I admire Gerard Depardieu, an excellent actor. After years of contributing tens of millions in taxes, he decided to leave his country due to the unbearable tax system. It was his right. That is why I use the term "silent Depardieu" to illustrate the process of European de-industrialization which is essential to understanding the current economic environment and the loss of potential GDP.

The de-industrialization of Europe cannot be attributed to liberal policies. In fact, if anything it is characterized by the implementation of giant "industrial policies", Soviet-like plans of public spending on infrastructure, and government support of dinosaur-type national champions in "strategic" sectors. What our politicians call "growth plans." Hundreds of billions... in debt.

The problem created by these plans is an enormous cost that citizens pay in taxes and excessive tariffs, and an "eviction effect" on companies, which need to close or leave to other countries because costs soar and the system penalizes start-ups. And now politicians ask for more of the same. Nothing like repeating a formula that has failed.

Blaming China or India, cursing globalization, and promoting protectionism lead us to where we are.
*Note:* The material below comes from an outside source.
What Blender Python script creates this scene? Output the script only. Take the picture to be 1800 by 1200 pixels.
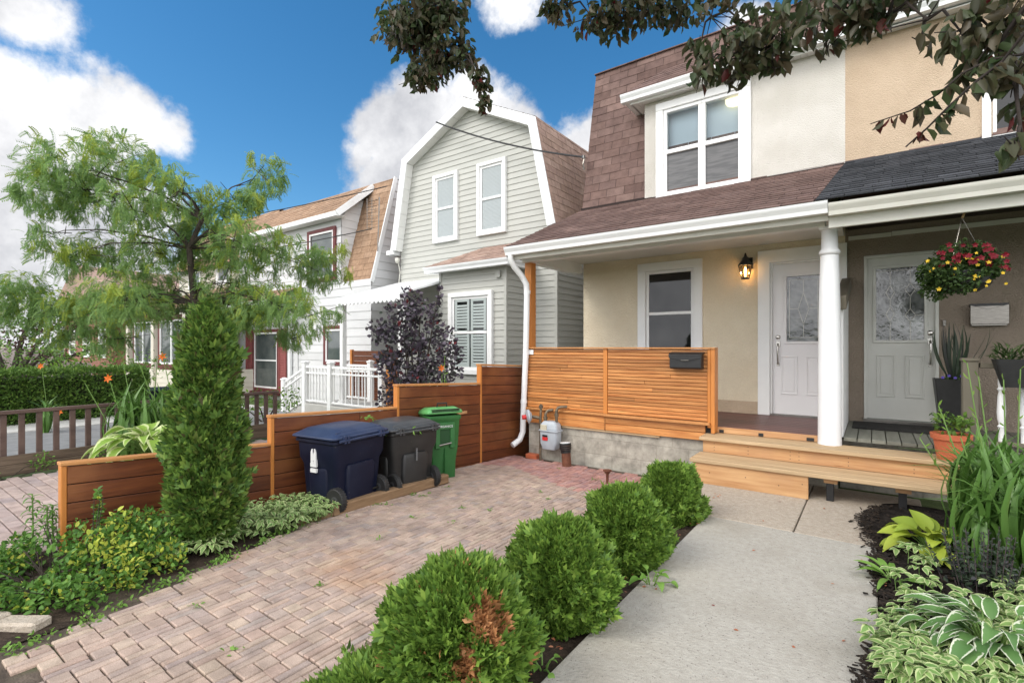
import bpy, math, random
import numpy as np
from mathutils import Vector, Matrix, noise as mnoise

for o in list(bpy.data.objects): bpy.data.objects.remove(o)
S = bpy.context.scene
COL = S.collection
R = math.radians
rnd = random.Random(7)
rng = np.random.default_rng(7)

# ------------------------------------------------------------------ camera
cam_d = bpy.data.cameras.new("camera"); cam = bpy.data.objects.new("camera", cam_d); COL.objects.link(cam)
cam.location = (0, 0, 1.45); cam.rotation_euler = (R(90), 0, math.atan2(635, 877))
cam_d.sensor_width = 36; cam_d.lens = 36 * 877 / 1800; cam_d.shift_y = 0.005
cam_d.clip_start = 0.05; cam_d.clip_end = 2000
S.camera = cam

# ------------------------------------------------------------------ exposure
S.view_settings.view_transform = 'Standard'; S.view_settings.look = 'None'
S.view_settings.exposure = 0.48; S.view_settings.gamma = 1.0

# ------------------------------------------------------------------ sun
SUN_AZ = Vector((-0.42, -0.80, 0)).normalized(); SUN_EL = R(43)
sd = bpy.data.lights.new("sun", 'SUN'); sun = bpy.data.objects.new("sun", sd); COL.objects.link(sun)
sd.energy = 1.4; sd.angle = R(26); sd.color = (1.0, 0.955, 0.88)
sv = SUN_AZ * math.cos(SUN_EL) + Vector((0, 0, math.sin(SUN_EL)))
sun.rotation_euler = (-sv).to_track_quat('-Z', 'Y').to_euler(); sun.location = sv * 30

# ------------------------------------------------------------------ world: blue sky with cumulus
CLD = [(-0.890,0.131,0.436,0.055),(-0.895,0.10,0.44,0.06),(-0.938,0.149,0.313,0.085),(-0.927,0.211,0.309,0.080),(-0.903,0.271,0.332,0.050),(-0.891,0.312,0.330,0.030),(-0.969,0.142,0.202,0.15),(-0.972,0.189,0.139,0.150),(-0.973,0.067,0.220,0.20),(-0.93,0.30,0.22,0.05),
(-0.705,0.605,0.370,0.085),(-0.744,0.573,0.343,0.050),(-0.650,0.651,0.393,0.090),(-0.594,0.680,0.430,0.075),(-0.556,0.716,0.422,0.060),(-0.627,0.687,0.368,0.120),(-0.545,0.753,0.370,0.090),(-0.713,0.626,0.315,0.090),(-0.418,0.815,0.402,0.030),(-0.446,0.812,0.376,0.050),(-0.479,0.662,0.577,0.060),(-0.459,0.682,0.570,0.030),(-0.164,0.854,0.493,0.050)]
W = bpy.data.worlds.new("World"); S.world = W; W.use_nodes = True
def world():
    nt = W.node_tree; nt.nodes.clear(); N = nt.nodes.new; L = nt.links.new
    out = N('ShaderNodeOutputWorld'); bg = N('ShaderNodeBackground'); L(bg.outputs[0], out.inputs[0])
    bg.inputs['Strength'].default_value = 0.12
    sky = N('ShaderNodeTexSky'); sky.sky_type = 'NISHITA'; sky.sun_disc = False
    sky.sun_elevation = SUN_EL; sky.sun_rotation = math.atan2(SUN_AZ.x, SUN_AZ.y)
    sky.air_density = 1.0; sky.dust_density = 0.4; sky.ozone_density = 3.0
    tc = N('ShaderNodeTexCoord'); D = tc.outputs['Generated']
    def m(op, a, b=None, c=None):
        n = N('ShaderNodeMath'); n.operation = op
        for i, x in enumerate((a, b, c)):
            if x is None: continue
            if isinstance(x, (int, float)): n.inputs[i].default_value = x
            else: L(x, n.inputs[i])
        return n.outputs[0]
    def noise(sc, det, ro, off=(0, 0, 0)):
        mp = N('ShaderNodeMapping'); L(D, mp.inputs[0]); mp.inputs['Location'].default_value = off
        n = N('ShaderNodeTexNoise'); L(mp.outputs[0], n.inputs['Vector'])
        n.inputs['Scale'].default_value = sc; n.inputs['Detail'].default_value = det; n.inputs['Roughness'].default_value = ro
        return n.outputs['Fac']
    def dist(p):
        v = N('ShaderNodeVectorMath'); v.operation = 'DISTANCE'; L(D, v.inputs[0]); v.inputs[1].default_value = p
        return v.outputs['Value']
    f1 = noise(7.0, 9, 0.62); f2 = noise(3.2, 7, 0.6, (3.1, 1.7, 0.4)); f3 = noise(11.0, 6, 0.6, (0.2, 0.9, 2.0))
    hole = m('DIVIDE', m('SUBTRACT', dist((-0.66, 0.58, 0.48)), 0.95), 0.35)
    dens = hole
    for x, y, z, r in CLD:
        dens = m('MAXIMUM', dens, m('MINIMUM', m('DIVIDE', m('SUBTRACT', r, dist((x, y, z))), 0.055), 1.0))
    dens = m('ADD', dens, m('MULTIPLY', m('SUBTRACT', f1, 0.5), 3.0))
    al = N('ShaderNodeMapRange'); al.interpolation_type = 'SMOOTHSTEP'; L(dens, al.inputs[0])
    al.inputs[1].default_value = -0.22; al.inputs[2].default_value = 0.42
    far = N('ShaderNodeMapRange'); far.interpolation_type = 'SMOOTHSTEP'; L(dist((-0.66, 0.58, 0.48)), far.inputs[0])
    far.inputs[1].default_value = 0.95; far.inputs[2].default_value = 1.45; far.inputs[3].default_value = 1.0; far.inputs[4].default_value = BACK_FILL  # unseen clouds behind the camera brightened as an added soft fill
    sh = N('ShaderNodeValToRGB')
    L(m('ADD', m('MULTIPLY', f2, 0.62), m('MULTIPLY', f3, 0.38)), sh.inputs[0])
    e = sh.color_ramp.elements; e[0].position = 0.34; e[0].color = (0.36, 0.37, 0.405, 1); e[1].position = 0.57; e[1].color = (0.80, 0.80, 0.81, 1)
    k = N('ShaderNodeVectorMath'); k.operation = 'SCALE'; L(sh.outputs[0], k.inputs[0]); L(m('MULTIPLY', far.outputs[0], 1 / 0.12), k.inputs['Scale'])
    hs = N('ShaderNodeHueSaturation'); L(sky.outputs[0], hs.inputs['Color']); hs.inputs['Saturation'].default_value = SKY_SAT; hs.inputs['Value'].default_value = SKY_VAL; hs.inputs['Hue'].default_value = SKY_HUE
    mx = N('ShaderNodeMix'); mx.data_type = 'RGBA'; L(al.outputs[0], mx.inputs[0]); L(hs.outputs[0], mx.inputs[6]); L(k.outputs[0], mx.inputs[7])
    L(mx.outputs[2], bg.inputs['Color'])
BACK_FILL, SKY_SAT, SKY_VAL, SKY_HUE = 2.7, 1.30, 1.0, 0.493
world()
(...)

Stagnation and praying that next year will be better.

Governments have a role in the economic transformation of a country, of course. But their mission is not to maintain low-productivity sectors at all costs. Government’s job is to understand globalization and facilitate the transition to high productivity economic models; to encourage innovation, not subsidize it, and promote high education. The problem is that politicians do not like it, because it does not come with photo opportunities.
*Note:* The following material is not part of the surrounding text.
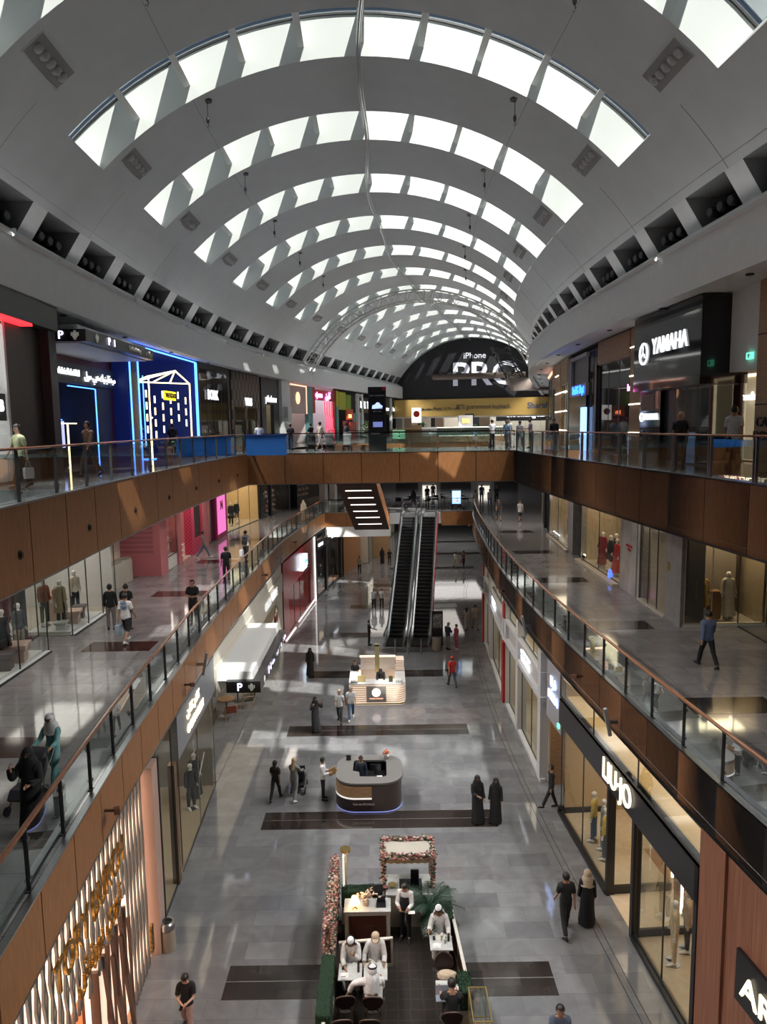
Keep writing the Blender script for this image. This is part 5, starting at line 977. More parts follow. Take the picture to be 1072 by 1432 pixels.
s.room(4, mat('taupe_wall', (.28, .24, .19), .6), mat('sand_floor', (.45, .36, .25), .3), WHITEW, 45, (1, .83, .6), x1=s.W); s.glass(0, 2.2, 0, 5.2, 1); s.glass(2.9, s.W - .05, 0, 3.9, 2, fm=STEEL)
s.b('bronze_post', mat('bronze_post', (.20, .12, .07), .35, .5), (2.25, 2.55, -.05, .15, 0, 3.9)); s.b('sign_band', mat('ck_grey', (.20, .21, .23), .5), (2.6, s.W, -.12, .1, 3.9, H0)); s.b('recess_panel', mat('walnut_dark', (.09, .04, .025), .5), (1.6, 2.2, .8, .9, 0, 3.6))
s.txt('CALVIN KLEIN', 5.0, 4.35, .42, WARMGLOW, y=-.16, sx=.92, bold=.003); s.txt(arabic('كلاين') + ' ' + arabic('كالفن'), 4.7, 4.92, .42, WARMGLOW, y=-.16, bold=.003)
s.b('end_glass', SGLASS, (s.W - .02, s.W, 0, 1.2, 0, 3.9))
mannequin(s, 6.7, .55, .03, PI * .75, 'mannequin in black suit at the near end of dark window', CB, CB, longtop=True); mannequin(s, 7.55, .6, .03, PI * .75, 'mannequin in black dress with white collar, taller one', CB, CB, robe=CB); 
b = MB(); b.tube([(-.55, 0, 0), (.55, 0, .5)], .025, 5); one('display_rod', b, WHITE, 'slanted white rod held before the two black dressed mannequins', 'display rod', loc=s.w(7.3, .25, 1.2), rz=s.rz)
b = MB(); b.tube([(-.25, 0, 0), (.25, 0, 0)], .02, 5); b.tube([(0, 0, 0), (0, 0, .5)], .008, 5); one('hanging_bar', b, WHITE, 'short white bar hung above the black dress mannequin', 'hanging bar', loc=s.w(7.2, .5, 2.0), rz=s.rz)
rack(s, 1.1, 1.6, 'with dark clothes at the glass entrance', [(.03, .03, .04), (.15, .17, .2)])
s = Shop(*g1(27.2, 45.6), 0, H0, 'pale coffee shop front with COSTA COFFEE letters over an arch'); IV = mat('ivory_panel', (.56, .53, .46), .5)
s.room(4, CREAMW, T0, WHITEW, 50, (1, .85, .6), x1=16); s.b('upper_band', IV, (0, s.W, -.08, .1, 3.6, H0)); s.b('lower_band', IV, (0, s.W, -.14, .0, 3.55, 4.7)); s.b('end_pier', IV, (16, s.W, -.1, .3, 0, 3.6)); s.b('menu_wall', mat('brown_wall', (.12, .06, .03), .5), (0, 9, 3.8, 3.9, 0, 3.6))
s.txt('COSTA  COFFEE', 13.6, 4.15, .66, mat('costa_white', (.7, .7, .7), .4, emit=.35, ecol=(1, 1, 1)), y=-.2, depth=.06, sx=.92, bold=.008)
b = MB(); b.rings([[(15.2 + r_ * math.cos(a), -.15 - d_, 2.6 + r_ * math.sin(a)) for a in [2 * PI * j / 24 for j in range(24)]] for r_, d_ in ((.75, 0), (.75, .05), (.7, .05), (.7, 0))], cap=False); b.build('round_emblem_ring', mat('brown_wall', (.12, .06, .03), .5), s.t)
b = MB()
for k in range(3): b.ell((14.9 + k * .3, -.18, 2.6), (.18, .04, .26), 8, 6)
b.build('bean_emblem', mat('bean_red', (.08, .01, .012), .5), s.t)
s = Shop(*g1(45.8, 57.2), 0, H0, 'red lacquer shop front with white light line and white cube sign'); s.room(3, REDI, REDI, REDI, 14, (1, .6, .5), x0=1.5, x1=9.5); s.b('red_fascia', REDP, (0, s.W, -.15, .1, 3.3, H0), (0, 1.5, -.15, .1, 0, 3.3), (9.5, s.W, -.15, .1, 0, 3.3), (1.5, 9.5, -.15, .0, 0, .25)); s.glass(1.5, 9.5, .25, 3.3, 4, y=-.1)
LL = glow('white_line', (1, .98, .95), 1.0); s.b('light_line', LL, (s.W - .06, s.W + .02, -.24, -.15, 0, H0), (4.5, s.W, -.2, -.15, .15, .23), (.3, 3.5, -.2, -.15, .02, .08)); s.b('sign_box', glow('sign_white_blue', (.75, .9, 1), 1.6), (5.6, 7.0, -.45, -.15, 3.9, 4.75), (5.4, 7.0, -.4, -.15, 3.7, 3.78)); s.txt('PUMA', 6.3, 4.3, .35, glow('sign_cyan', (.1, .5, .6), .6), y=-.47)
mannequin(s, 5.2, .9, .3, PI, 'mannequin in black outfit inside the red window', CB, CB); mannequin(s, 4.3, 1.1, .3, PI, 'mannequin with white top inside the red window', CW, CB)
s = Shop(*g1(57.6, 66.5), 0, H0, 'black framed glass shop with two white lit signs'); s.room(3, DARKW, T0, DARKW, 40, (1, .75, .55)); s.b('black_frame', BLACK, (0, .4, -.2, .2, 0, H0), (0, s.W, -.2, .1, 4.0, 4.8), (3.2, 3.7, -.2, .2, 0, H0), (s.W - .6, s.W, -.2, .2, 0, H0), (0, s.W, -.2, 0, 0, .15)); s.glass(.4, s.W - .6, .1, 4, 3, y=-.1); s.b('lit_sign', WGLOW, (.8, 2.2, -.24, -.2, 4.25, 4.5), (5.2, 6.8, -.24, -.2, 4.3, 4.6)); s.b('window_base', mat('salmon', (.45, .25, .18), .5), (.4, 3.2, .0, .8, .1, .3), (3.7, s.W - .6, 0, .8, .1, .3)); mannequin(s, 4.6, .7, .3, PI, 'dark dressed mannequin in the black framed shop', CB, CB); mannequin(s, 6.4, .7, .3, PI, 'brown dressed mannequin in black framed shop', cloth('brown', (.10, .06, .045)), CB)
s = Shop(*g1(67, 73), 0, H0, 'tall walnut clad pier beyond black framed shop'); s.b('walnut_pier', WOOD, (0, s.W, -.2, .4, 0, H0))
s = Shop((-1.6, 73), (1.5, 95), 0, H0, 'far ground floor glass shops with oak fin walls'); s.room(3, CREAMW, T0, WHITEW, 120); s.b('oak_fin', OAK, (3, 3.4, -1.8, 0, 0, H0), (9, 9.4, -1.0, 0, 0, H0)); s.glass(0, s.W, 0, H0, 8)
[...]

The current model of "intervention-subsidy-fail-debt-impoverishment-subsidy" leads Europe, and peripheral countries in particular, to compete only through internal devaluation. This is our great success.

When our economic model resembles the policy of an ostrich – that is to say burying one's head and wait for 2005 to return, hoping that the world will recognize our acquired privileges – the only outcome is recession and devaluation. Impoverishment.
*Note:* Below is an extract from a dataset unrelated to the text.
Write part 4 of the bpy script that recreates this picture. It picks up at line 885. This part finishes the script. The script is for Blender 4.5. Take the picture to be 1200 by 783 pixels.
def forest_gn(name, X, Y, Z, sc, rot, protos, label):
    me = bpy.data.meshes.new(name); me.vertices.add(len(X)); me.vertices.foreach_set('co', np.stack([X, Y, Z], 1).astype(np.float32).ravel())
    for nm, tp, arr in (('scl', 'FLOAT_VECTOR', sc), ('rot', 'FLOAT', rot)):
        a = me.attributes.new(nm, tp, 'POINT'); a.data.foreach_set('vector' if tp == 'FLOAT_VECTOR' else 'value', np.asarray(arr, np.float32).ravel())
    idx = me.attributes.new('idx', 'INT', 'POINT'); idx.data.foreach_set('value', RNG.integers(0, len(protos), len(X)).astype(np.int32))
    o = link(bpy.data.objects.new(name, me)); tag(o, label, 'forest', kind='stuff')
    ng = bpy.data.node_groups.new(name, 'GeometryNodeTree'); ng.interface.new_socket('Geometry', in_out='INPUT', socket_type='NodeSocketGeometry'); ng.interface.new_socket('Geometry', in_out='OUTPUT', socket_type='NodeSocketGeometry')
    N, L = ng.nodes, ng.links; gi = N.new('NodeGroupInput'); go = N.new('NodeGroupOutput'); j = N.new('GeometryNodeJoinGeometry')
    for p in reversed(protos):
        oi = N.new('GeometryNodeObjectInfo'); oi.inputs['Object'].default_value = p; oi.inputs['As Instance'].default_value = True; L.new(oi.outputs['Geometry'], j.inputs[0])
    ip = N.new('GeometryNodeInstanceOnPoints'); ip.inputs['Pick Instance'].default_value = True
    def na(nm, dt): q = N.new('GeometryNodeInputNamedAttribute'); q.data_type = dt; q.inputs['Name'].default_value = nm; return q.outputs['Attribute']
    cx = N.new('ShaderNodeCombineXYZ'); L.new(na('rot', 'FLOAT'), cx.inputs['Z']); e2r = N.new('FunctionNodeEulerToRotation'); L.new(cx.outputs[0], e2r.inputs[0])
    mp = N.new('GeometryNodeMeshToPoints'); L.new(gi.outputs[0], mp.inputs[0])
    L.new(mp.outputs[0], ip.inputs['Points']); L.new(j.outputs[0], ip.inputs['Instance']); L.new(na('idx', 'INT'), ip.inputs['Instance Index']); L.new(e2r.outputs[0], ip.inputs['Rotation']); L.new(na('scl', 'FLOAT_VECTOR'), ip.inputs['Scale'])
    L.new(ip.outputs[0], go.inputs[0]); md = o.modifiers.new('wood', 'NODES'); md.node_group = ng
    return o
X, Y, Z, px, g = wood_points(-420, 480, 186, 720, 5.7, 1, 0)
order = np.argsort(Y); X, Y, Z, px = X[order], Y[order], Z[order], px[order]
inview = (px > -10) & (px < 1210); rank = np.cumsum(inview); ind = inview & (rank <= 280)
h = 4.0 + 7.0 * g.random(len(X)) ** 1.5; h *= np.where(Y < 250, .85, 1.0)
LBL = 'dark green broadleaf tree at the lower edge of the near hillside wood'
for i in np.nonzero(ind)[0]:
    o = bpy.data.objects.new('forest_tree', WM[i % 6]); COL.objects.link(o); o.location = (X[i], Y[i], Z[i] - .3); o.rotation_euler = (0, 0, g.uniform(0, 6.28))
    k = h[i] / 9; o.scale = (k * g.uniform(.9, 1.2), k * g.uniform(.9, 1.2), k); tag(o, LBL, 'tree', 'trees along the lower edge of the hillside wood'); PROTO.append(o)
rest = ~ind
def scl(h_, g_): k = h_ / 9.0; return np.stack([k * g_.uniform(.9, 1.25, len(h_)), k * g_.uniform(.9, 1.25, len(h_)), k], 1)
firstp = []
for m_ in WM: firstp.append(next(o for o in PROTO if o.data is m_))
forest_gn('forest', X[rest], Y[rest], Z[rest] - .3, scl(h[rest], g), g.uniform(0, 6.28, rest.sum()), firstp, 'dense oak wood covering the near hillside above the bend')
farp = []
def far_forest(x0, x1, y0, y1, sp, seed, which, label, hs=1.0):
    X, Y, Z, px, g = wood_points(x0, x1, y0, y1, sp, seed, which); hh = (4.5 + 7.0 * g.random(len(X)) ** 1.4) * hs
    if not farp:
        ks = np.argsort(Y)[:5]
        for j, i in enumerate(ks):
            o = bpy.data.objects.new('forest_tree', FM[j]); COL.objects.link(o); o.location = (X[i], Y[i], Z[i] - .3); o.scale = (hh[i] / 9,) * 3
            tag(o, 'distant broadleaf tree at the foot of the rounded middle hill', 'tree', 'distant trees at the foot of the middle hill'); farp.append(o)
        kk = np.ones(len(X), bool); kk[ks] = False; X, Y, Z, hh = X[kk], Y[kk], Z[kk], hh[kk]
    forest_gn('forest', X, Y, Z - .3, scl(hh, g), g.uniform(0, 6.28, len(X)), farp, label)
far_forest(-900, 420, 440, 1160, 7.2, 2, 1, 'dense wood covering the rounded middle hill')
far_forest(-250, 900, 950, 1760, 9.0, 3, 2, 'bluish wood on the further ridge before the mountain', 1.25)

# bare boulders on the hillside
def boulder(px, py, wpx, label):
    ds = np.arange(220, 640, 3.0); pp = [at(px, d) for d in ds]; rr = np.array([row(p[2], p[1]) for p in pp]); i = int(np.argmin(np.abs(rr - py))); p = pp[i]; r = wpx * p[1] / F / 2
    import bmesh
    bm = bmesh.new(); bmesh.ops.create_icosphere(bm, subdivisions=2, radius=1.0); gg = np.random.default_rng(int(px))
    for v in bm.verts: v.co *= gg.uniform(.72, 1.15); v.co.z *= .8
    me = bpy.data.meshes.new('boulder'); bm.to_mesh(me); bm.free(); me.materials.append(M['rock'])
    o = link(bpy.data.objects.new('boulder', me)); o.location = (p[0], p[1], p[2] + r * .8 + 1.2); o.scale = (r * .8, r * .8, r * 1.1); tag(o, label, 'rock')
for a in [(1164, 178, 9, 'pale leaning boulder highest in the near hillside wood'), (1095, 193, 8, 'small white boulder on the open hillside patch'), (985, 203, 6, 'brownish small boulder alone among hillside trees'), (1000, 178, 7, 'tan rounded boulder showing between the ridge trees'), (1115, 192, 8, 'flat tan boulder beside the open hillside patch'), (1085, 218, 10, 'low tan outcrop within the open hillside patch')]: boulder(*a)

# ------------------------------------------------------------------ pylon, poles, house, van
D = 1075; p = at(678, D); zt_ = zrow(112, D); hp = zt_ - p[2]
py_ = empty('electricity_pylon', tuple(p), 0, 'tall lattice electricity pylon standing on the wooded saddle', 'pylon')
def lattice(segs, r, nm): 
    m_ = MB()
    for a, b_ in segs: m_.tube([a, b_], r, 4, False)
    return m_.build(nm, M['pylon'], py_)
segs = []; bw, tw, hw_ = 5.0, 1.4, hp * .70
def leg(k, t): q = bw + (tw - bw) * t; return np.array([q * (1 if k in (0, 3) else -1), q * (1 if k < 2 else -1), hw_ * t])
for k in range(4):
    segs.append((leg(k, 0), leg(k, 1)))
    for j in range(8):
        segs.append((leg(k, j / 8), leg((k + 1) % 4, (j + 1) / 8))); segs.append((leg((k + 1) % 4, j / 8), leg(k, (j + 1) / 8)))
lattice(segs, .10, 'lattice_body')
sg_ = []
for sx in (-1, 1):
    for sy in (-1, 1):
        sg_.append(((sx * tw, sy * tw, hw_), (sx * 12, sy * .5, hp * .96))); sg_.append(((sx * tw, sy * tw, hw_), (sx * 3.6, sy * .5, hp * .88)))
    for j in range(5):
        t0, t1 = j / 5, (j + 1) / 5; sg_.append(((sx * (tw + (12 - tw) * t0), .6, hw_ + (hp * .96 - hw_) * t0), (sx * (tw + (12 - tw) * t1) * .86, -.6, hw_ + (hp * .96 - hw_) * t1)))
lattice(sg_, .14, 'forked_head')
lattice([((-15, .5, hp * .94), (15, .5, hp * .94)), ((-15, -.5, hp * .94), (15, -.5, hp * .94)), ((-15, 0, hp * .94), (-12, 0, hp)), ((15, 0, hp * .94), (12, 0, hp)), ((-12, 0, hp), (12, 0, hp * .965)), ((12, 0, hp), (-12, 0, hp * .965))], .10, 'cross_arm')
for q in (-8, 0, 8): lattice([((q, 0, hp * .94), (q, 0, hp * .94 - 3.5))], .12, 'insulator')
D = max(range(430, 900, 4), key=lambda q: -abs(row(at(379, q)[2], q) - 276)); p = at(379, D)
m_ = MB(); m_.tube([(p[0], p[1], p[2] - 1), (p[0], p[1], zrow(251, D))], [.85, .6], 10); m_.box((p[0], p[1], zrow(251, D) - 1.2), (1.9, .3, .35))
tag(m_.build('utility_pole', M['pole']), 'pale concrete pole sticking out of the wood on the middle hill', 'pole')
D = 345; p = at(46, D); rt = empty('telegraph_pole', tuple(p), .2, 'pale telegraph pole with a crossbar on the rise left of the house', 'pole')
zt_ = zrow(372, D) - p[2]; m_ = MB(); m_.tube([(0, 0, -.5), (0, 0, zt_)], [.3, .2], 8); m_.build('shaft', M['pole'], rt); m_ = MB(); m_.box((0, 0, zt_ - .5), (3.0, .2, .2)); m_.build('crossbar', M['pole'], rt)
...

Producing low added-value products for others, focusing on construction and concessions, leads to seeking competitiveness through lower wages. It's a patch, but it impoverishes. There will always be a country willing to produce the same good at a lower price.

The point is that the production of such goods must not only have an adequate cost, but a technological and logistical advantage; growth through margin expansion. Europe must change a rapidly decaying model and let change and innovation thrive; not try to go back to 1977.

The industrial plans promoted by the European Union have been characterized by:

- Huge cost to the taxpayer. Industrial plans have always been promoted through spending – more debt – not through tax incentives and deductions. Now most of Europe has public debt above 90 percent of GDP.

Capricious and non-economic political decisions to pick "winning sectors", only to let them fall after a fake price and demand signal created by subsidies.